McCracken argued Logan’s case could be decided on narrow facts, since it involved a one-on-one service of a court document, not a proceeding in open court. And, he said in an interview July 29, “This is an ex parte order that doesn’t become effective until it’s served.”

The commonwealth was represented on appeal by Assistant Attorney General Craig W. Stallard, who contended criminal prosecution was not the primary purpose of the requirement of a return of service.

“I think clearly the issue before the court … is whether or not it was reasonably foreseeable that this would be evidence used in the criminal trial that it was being admitted in. And I don’t think so. I don’t think there’s any evidence that’s true,” Stallard said at oral argument.

Next level of review

The plurality was right to embrace the “primary purpose” test, but overlooked the facts that fit that test, according to Richmond criminal attorney Steven D. Benjamin, who was not involved in the case.

“I think it’s clear, of course, the primary if not the only purpose of signing a return was to create an out-of-court substitute for trial testimony. I think that’s obvious,” Benjamin said.

And Benjamin said concern about the inconvenience of future proceedings should not play a role in the constitutional analysis.

“The effect of enforcing fundamental constitutional rights should never be a judicial concern,” Benjamin said. “That is an improper consideration.”

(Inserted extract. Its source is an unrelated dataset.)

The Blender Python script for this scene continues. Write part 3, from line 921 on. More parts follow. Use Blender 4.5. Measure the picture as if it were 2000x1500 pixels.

The suspicious circumstances of the recorded times and dates of service are not dispositive of the issue, he said, but they illustrate the purpose of the confrontation clause. “It certainly adds interest because it appears there was a genuine issue of material fact,” Benjamin said.

“I would have loved to have heard the deputy sheriff’s explanation,” McCracken said with a laugh. McCracken said he expected to file a petition for appeal with the state Supreme Court.